DATA FOR THE TASK:

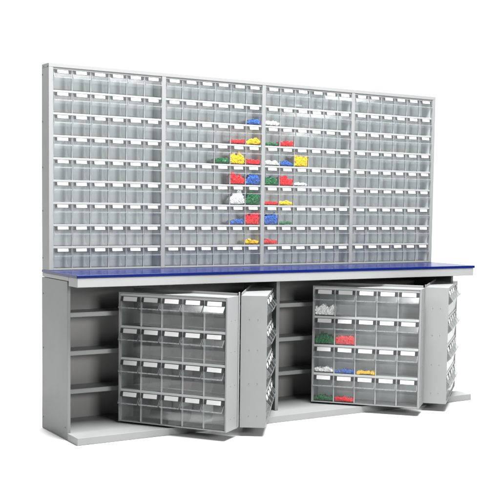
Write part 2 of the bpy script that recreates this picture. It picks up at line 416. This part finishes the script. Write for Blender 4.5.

==

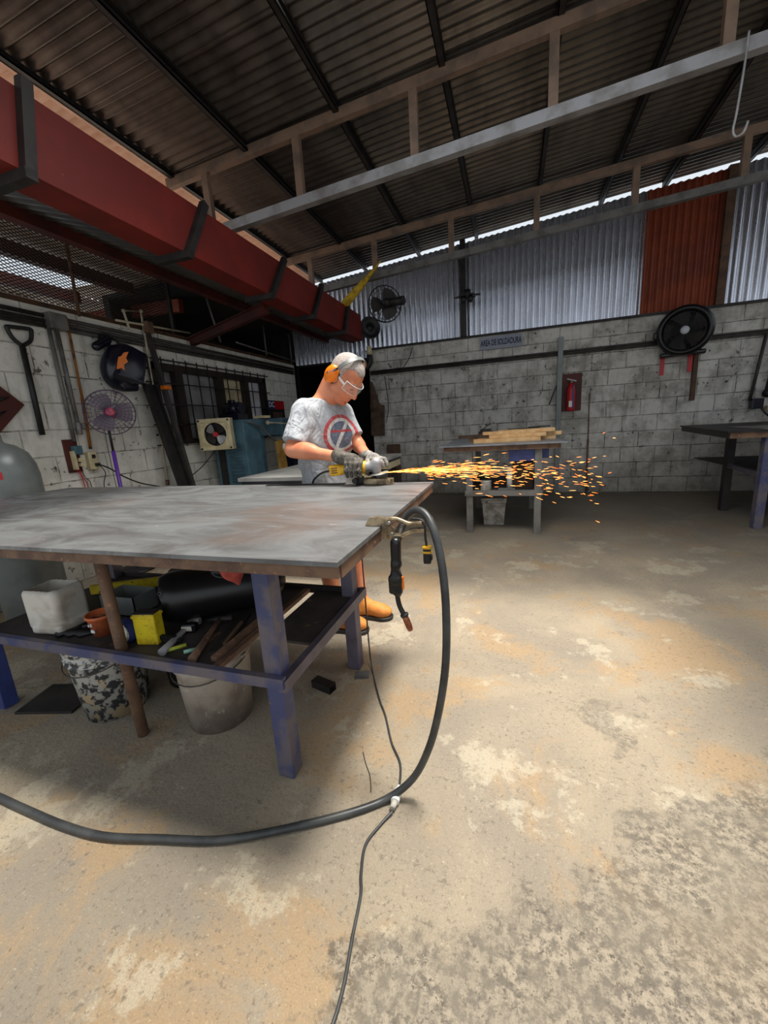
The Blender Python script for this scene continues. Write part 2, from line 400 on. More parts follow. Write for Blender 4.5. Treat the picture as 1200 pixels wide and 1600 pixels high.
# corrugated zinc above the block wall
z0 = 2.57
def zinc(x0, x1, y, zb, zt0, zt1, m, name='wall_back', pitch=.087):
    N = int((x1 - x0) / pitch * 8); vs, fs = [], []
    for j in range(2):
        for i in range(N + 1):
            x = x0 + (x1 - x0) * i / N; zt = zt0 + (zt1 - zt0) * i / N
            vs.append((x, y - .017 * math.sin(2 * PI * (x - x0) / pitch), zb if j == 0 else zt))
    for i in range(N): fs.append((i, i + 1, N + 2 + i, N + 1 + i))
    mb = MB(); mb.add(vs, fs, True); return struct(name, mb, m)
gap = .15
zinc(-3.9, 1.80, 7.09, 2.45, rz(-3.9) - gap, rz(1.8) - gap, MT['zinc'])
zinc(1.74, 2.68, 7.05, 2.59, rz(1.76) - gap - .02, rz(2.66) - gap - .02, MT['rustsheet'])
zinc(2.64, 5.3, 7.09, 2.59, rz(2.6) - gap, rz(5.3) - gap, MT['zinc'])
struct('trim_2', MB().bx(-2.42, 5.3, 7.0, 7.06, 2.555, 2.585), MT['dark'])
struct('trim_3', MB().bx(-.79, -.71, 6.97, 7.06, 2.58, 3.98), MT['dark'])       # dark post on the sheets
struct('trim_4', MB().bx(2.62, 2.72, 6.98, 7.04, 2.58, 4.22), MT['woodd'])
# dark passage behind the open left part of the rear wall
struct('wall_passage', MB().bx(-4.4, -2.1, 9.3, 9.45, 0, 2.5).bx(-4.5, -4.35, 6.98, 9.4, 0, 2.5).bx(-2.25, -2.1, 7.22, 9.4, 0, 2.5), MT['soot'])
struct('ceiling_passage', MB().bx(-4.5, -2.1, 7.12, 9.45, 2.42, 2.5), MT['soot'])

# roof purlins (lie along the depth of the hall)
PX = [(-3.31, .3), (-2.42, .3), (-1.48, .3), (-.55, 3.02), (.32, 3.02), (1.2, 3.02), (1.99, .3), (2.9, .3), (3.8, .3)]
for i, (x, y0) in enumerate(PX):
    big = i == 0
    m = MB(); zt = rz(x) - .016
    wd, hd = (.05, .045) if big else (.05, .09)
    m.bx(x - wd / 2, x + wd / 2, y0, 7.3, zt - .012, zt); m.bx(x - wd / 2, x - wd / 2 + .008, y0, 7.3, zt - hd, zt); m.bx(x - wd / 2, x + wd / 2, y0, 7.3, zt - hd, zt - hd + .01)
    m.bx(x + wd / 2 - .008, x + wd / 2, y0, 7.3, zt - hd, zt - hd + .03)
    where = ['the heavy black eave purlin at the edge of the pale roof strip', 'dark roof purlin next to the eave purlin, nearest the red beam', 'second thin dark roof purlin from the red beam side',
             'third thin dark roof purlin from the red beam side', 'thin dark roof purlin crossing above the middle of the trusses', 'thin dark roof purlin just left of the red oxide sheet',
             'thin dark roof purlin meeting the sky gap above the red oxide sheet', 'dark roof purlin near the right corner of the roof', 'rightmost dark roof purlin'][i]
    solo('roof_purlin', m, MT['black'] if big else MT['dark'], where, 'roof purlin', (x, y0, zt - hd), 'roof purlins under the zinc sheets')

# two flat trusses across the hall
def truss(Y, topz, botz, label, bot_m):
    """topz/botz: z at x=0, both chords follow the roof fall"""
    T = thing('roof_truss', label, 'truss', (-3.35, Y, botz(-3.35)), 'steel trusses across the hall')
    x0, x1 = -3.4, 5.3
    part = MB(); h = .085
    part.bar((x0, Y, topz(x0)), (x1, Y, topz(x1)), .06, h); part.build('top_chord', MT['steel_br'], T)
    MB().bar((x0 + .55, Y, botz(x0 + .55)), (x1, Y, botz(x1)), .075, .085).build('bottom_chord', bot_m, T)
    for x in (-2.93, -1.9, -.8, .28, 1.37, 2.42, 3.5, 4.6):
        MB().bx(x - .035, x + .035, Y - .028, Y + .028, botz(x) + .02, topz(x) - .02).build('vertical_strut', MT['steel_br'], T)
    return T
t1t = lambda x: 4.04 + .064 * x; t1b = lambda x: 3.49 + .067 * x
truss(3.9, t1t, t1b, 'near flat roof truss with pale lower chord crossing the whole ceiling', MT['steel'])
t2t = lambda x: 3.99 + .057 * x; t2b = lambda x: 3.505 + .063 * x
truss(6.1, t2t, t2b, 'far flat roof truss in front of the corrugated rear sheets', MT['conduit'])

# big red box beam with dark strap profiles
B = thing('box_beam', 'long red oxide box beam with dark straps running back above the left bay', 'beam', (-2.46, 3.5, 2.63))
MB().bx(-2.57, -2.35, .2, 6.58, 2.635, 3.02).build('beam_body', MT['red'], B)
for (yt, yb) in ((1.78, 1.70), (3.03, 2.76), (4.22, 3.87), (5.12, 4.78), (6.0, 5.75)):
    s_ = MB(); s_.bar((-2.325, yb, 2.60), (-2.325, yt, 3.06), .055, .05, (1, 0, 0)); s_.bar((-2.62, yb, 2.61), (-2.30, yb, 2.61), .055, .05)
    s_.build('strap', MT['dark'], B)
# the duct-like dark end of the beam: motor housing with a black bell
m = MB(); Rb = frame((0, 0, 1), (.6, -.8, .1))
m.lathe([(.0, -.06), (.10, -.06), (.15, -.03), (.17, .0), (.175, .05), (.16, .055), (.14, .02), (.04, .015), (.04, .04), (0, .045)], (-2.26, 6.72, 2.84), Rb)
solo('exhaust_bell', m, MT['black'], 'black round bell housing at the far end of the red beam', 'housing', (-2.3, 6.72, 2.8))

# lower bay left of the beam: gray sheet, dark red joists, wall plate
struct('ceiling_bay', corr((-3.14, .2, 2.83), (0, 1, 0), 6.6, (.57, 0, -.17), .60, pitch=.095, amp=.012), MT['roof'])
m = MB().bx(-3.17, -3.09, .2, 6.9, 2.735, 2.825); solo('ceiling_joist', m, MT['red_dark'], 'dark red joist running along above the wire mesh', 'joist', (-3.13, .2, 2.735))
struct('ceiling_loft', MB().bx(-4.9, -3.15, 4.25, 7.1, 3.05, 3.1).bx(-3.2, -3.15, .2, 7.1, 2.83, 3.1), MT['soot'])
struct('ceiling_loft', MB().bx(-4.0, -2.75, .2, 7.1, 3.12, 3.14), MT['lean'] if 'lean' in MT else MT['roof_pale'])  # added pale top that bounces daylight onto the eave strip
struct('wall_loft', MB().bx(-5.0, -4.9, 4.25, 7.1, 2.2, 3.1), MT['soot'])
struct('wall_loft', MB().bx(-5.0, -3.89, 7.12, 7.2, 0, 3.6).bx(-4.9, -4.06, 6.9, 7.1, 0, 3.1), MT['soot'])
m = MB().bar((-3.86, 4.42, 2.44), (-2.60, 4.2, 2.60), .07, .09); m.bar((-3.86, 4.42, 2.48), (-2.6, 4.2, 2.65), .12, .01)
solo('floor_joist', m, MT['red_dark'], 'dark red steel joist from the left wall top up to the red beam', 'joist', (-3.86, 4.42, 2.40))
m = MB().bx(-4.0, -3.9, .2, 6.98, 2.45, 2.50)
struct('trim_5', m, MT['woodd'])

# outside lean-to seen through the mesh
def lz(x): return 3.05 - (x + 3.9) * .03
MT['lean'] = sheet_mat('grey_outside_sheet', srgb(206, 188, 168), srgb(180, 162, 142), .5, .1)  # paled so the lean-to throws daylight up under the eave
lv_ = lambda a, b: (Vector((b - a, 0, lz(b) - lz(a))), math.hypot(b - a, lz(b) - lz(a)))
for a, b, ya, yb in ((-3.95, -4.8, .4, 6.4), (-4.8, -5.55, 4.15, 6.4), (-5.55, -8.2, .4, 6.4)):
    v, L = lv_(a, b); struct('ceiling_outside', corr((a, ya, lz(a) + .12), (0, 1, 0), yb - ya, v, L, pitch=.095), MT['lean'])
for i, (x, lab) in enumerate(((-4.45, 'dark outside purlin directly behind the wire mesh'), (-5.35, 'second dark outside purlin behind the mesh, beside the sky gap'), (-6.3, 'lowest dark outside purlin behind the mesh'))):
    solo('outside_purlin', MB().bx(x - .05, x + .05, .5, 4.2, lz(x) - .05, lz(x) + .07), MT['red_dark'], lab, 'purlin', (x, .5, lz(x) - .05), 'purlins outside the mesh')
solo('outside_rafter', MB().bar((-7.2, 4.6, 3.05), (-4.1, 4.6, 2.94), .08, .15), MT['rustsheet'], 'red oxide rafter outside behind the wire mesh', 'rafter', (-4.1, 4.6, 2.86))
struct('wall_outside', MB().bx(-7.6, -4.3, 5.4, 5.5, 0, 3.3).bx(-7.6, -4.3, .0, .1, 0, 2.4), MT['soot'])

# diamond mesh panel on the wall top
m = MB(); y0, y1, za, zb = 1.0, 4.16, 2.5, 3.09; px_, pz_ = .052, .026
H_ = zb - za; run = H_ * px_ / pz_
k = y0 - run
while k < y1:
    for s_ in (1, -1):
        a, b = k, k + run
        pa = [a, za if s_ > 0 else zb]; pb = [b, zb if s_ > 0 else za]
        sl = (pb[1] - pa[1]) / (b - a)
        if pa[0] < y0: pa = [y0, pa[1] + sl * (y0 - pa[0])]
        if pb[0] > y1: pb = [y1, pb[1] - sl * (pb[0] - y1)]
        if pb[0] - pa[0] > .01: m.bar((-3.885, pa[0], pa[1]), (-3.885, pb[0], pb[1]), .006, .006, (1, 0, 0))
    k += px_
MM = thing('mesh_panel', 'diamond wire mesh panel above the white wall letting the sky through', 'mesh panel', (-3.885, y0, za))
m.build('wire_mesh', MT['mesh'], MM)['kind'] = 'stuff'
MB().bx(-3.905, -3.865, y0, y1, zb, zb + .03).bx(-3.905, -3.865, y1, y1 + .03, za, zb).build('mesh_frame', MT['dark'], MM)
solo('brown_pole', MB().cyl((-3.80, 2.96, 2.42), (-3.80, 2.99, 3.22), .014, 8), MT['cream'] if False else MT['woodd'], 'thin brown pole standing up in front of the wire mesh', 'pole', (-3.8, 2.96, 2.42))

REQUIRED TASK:
Report all lines of the data above that include the string "follow".

OUTPUT OF THE EXERCISE:
The Blender Python script for this scene continues. Write part 2, from line 400 on. More parts follow. Write for Blender 4.5. Treat the picture as 1200 pixels wide and 1600 pixels high.
    """topz/botz: z at x=0, both chords follow the roof fall"""